9 p.m., Sticky Fingerz. $8 adv., $10 d.o.s.

It's true and it's awesome: America's Funnyman himself, Neil Hamburger, is going to bring the yuks, laffs, and guffaws to dear Little Rock. Armed with nothing but a microphone, a laser-honed wit, an armful of cocktails and buckets of charm, Mr. Hamburger takes aim at Red Hot Chili Peppers, Paris Hilton and, God help us, Heath Ledger. Fans of Dane Cook, Carlos Mencia and Jeff Dunham: Don't even worry about researching this guy. Just come.

8 p.m., Revolution. $15.

With Beck affectations, Kings of Leon twang and a twist of Happy Mondays swagger, Cage the Elephant occupies a precarious spot in the modern rock radio landscape. It's straightforward rock from when rock was straightforward and stumbled, occasionally, into left field (Hey, '90s!). Hardly intimidated by slide guitar, tempo changes or dropping the occasional, tasteful F-bomb here and there, the Bowling Green, Ky., five-piece are same-y-same enough to grab ears and just different enough to keep their songs planted in them. In fact, during the writing of this paragraph, their single “Ain't No Rest for the Wicked” stuck itself something fierce in my head.
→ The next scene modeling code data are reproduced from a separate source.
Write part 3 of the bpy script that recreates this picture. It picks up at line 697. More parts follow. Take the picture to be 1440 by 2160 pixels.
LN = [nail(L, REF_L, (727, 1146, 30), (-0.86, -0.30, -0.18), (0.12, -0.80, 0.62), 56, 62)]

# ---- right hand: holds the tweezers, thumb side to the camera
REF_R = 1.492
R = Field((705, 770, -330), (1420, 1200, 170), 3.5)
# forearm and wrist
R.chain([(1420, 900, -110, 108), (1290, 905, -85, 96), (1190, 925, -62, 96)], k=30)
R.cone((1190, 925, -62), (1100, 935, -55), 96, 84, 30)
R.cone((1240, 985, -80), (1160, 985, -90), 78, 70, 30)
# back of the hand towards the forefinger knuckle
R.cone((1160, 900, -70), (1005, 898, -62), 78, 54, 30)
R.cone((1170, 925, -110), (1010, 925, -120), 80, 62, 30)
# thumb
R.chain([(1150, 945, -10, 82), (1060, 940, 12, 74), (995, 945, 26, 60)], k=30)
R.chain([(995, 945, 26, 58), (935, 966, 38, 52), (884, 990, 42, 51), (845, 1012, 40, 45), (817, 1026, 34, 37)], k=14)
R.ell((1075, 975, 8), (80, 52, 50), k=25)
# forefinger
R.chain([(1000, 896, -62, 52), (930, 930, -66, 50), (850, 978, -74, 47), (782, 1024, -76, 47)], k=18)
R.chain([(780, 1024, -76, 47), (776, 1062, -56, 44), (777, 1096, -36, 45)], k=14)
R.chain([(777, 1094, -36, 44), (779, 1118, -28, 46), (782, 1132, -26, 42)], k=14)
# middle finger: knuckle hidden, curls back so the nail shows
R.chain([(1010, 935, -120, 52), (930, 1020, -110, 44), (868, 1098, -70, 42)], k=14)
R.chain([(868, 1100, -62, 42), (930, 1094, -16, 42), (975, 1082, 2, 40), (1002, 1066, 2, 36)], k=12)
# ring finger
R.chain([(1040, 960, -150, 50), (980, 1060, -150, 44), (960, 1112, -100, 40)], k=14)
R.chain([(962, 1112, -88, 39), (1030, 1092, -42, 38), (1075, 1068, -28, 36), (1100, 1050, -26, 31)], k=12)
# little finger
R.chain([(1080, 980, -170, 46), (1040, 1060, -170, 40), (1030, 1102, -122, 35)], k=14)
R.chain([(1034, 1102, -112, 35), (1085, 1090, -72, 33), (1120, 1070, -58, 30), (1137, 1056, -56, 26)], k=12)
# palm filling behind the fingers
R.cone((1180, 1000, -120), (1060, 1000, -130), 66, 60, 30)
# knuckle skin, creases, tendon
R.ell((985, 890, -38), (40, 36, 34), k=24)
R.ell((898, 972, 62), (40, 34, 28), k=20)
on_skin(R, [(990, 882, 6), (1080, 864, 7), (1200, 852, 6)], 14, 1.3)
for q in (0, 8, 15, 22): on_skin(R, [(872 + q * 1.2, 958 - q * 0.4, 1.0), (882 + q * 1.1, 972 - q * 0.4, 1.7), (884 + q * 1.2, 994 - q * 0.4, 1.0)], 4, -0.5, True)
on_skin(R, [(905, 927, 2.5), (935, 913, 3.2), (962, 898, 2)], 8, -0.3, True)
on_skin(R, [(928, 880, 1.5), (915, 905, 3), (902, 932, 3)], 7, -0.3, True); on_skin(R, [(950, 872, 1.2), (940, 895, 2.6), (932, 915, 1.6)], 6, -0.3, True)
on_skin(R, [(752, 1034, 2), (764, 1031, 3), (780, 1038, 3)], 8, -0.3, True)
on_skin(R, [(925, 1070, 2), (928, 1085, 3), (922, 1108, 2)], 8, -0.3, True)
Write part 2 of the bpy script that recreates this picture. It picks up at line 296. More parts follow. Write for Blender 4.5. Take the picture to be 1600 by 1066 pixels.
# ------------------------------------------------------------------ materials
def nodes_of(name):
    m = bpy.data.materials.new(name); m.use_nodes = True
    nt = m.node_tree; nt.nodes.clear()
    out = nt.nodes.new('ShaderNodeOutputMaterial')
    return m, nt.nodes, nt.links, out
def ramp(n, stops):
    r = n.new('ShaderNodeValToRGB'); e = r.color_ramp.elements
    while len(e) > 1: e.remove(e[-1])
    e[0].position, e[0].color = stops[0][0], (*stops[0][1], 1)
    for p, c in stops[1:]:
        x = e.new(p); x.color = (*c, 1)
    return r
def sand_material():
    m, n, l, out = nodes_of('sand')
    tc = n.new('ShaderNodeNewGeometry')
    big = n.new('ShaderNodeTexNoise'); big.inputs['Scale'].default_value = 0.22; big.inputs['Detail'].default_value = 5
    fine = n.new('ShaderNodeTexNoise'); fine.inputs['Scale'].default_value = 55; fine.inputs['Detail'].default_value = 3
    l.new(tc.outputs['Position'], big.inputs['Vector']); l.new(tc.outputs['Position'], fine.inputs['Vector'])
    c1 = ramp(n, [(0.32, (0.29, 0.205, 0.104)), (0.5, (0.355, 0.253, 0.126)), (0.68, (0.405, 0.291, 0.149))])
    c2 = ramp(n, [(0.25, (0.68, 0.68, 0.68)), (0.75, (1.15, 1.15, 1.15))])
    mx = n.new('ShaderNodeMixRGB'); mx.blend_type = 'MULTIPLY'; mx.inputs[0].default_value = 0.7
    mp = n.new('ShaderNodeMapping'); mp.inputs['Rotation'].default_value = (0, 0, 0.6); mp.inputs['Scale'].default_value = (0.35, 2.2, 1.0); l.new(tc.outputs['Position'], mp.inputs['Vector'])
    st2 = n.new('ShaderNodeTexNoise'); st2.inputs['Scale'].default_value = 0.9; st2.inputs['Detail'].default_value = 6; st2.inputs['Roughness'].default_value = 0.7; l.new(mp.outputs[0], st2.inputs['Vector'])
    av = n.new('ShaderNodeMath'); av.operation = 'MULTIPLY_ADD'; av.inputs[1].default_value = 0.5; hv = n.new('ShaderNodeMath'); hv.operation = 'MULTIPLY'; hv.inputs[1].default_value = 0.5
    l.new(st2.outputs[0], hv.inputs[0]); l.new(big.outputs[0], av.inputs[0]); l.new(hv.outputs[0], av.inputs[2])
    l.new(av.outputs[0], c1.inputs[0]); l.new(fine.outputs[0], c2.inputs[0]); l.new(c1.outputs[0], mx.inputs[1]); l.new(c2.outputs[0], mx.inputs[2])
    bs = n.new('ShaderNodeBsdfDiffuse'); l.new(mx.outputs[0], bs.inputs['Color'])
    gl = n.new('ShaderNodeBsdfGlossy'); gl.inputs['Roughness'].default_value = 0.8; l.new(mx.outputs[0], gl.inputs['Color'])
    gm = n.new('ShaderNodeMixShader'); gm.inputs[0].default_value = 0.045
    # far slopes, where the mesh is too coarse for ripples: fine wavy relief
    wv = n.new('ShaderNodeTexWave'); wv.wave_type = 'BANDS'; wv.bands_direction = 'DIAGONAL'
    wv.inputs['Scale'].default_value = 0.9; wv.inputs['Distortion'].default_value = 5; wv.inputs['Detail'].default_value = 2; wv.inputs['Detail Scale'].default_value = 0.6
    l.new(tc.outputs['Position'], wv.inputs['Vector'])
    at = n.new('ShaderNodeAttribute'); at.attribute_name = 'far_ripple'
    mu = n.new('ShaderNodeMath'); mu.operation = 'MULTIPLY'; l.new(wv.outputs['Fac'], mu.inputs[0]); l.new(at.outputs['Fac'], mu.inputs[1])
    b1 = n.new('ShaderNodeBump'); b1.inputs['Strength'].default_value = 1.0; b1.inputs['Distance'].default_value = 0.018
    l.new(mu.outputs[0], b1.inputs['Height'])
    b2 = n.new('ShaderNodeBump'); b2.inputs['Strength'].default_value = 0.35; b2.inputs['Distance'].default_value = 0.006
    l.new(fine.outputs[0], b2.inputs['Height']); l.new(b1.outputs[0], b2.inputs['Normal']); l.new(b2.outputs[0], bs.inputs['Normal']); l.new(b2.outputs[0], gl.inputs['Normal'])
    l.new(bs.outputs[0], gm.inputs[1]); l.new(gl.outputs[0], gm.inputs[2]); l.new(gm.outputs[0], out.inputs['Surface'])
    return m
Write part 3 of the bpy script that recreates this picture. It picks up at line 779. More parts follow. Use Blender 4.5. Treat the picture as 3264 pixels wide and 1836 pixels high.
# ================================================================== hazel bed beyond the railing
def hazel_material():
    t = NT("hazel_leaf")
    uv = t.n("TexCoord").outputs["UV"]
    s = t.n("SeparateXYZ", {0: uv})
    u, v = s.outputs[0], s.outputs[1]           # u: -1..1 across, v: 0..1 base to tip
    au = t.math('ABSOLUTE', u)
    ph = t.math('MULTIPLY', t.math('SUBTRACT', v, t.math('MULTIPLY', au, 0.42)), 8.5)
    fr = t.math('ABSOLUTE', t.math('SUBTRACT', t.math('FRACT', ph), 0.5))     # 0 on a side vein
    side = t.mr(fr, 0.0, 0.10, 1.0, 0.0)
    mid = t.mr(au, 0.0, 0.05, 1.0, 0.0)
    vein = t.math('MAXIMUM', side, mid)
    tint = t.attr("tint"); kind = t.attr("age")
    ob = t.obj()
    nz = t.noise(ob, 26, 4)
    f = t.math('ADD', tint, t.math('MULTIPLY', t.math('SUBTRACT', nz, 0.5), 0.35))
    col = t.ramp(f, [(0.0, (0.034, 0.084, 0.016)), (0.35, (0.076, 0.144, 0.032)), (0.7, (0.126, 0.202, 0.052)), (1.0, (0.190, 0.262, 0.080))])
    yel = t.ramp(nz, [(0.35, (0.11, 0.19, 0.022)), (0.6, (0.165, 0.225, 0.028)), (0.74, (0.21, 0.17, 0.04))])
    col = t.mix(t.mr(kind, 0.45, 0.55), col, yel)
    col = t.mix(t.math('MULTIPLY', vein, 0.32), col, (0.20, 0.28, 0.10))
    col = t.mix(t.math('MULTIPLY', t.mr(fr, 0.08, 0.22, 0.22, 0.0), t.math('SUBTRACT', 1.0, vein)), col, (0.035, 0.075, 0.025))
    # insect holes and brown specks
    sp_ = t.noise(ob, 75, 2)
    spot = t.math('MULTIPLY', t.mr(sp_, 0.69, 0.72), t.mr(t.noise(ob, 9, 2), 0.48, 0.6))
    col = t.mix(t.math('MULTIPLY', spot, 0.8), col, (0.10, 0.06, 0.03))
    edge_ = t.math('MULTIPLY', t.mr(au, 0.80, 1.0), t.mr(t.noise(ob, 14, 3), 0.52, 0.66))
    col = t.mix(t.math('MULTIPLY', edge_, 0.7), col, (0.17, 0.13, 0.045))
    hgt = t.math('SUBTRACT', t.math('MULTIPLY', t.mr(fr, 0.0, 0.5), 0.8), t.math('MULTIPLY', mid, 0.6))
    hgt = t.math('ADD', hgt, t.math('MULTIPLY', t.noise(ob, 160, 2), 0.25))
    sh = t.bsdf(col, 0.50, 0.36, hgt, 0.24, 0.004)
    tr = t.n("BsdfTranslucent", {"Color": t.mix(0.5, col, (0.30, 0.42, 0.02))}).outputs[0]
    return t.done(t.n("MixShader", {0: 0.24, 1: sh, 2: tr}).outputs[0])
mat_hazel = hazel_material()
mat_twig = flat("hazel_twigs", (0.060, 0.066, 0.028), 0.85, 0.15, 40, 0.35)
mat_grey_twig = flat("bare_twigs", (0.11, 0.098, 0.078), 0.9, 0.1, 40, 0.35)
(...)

Choral, experimental Portland act Morning Teleportation and driving guitar rockers from Nashville, Autovaughn, open the all-ages concert.


8:30 p.m., Revolution. $15.

Muddling up blues, grunge, folk and punk, Cracker remains one of the mainstays of '90s alternative rock, traversing past its fallen, flannelled comrades and still recording and releasing albums with surprising regularity. Even though the band's found itself gracefully growing old, the dudes haven't traded in or watered down their signature snark and everyday irony that put them on the map with early '90s hits like “Low” or “Teen Angst (What the World Needs Now).” In fact, judging from the positive reviews thrown towards Cracker's newest album, its 13th, the band's wry poppiness and sharp hooks may stick around for a while. The Californians will get a taste of Arkansas rock that doesn't quit from opener Jim Mize.